The question rises, What were the conditions of the election? It was certainly confined, as to the electors, to those who were directly concerned as contributors to the rates that were to be levied. The mode of election varied from place to place. At Newcastle-under-Lyme, the history of which has lately been published, the churchwardens were elected in the fifteenth century at the same annual meeting of townsmen at which the mayor and other secular officers were chosen. [11/12] But it was natural that the matter should come to be regarded as purely ecclesiastical, and that the two churchwardens should be chosen at a vestry meeting. The ideal method was that of a joint election of both wardens by incumbent and parishioners acting together. But in case of a difference of opinion, it was provided that incumbent and parishioners should each choose one warden; and a provision made for cases of variance has come to be extended in general practice, and perhaps also in theory, to cases where unanimity reigns.
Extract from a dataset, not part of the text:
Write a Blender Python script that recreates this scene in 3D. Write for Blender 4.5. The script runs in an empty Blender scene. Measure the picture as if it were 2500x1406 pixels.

INSTITUTIONS NOT THE OFFSPRING OF THEORY
We have seen that in these two cases, the one of provincial the other of parochial councils, the development of the institution was shaped by circumstances that were not purely ecclesiastical. Specimens were given of what the Church might fitly do, but no limit was set possible extension. Provincial councils, by an obvious analogy, might lead to national, and efficiency of administration might be promoted by the establishment of councils intermediate between those of the Province (if the Province, for this purpose, be not merged in a higher unity) and of the parish. Such councils might be diocesan and archidiaconal, and as they came to be recognised as a regular part of the organisation of the Church business would accumulate upon them. But, if this be their destiny, they will not be the offspring of theory or of a desire for symmetrical administration. They will come to birth, like earlier methods of counsel, because occasion suggests them, and will gain strength because they are found effectual for the welfare of God's Church.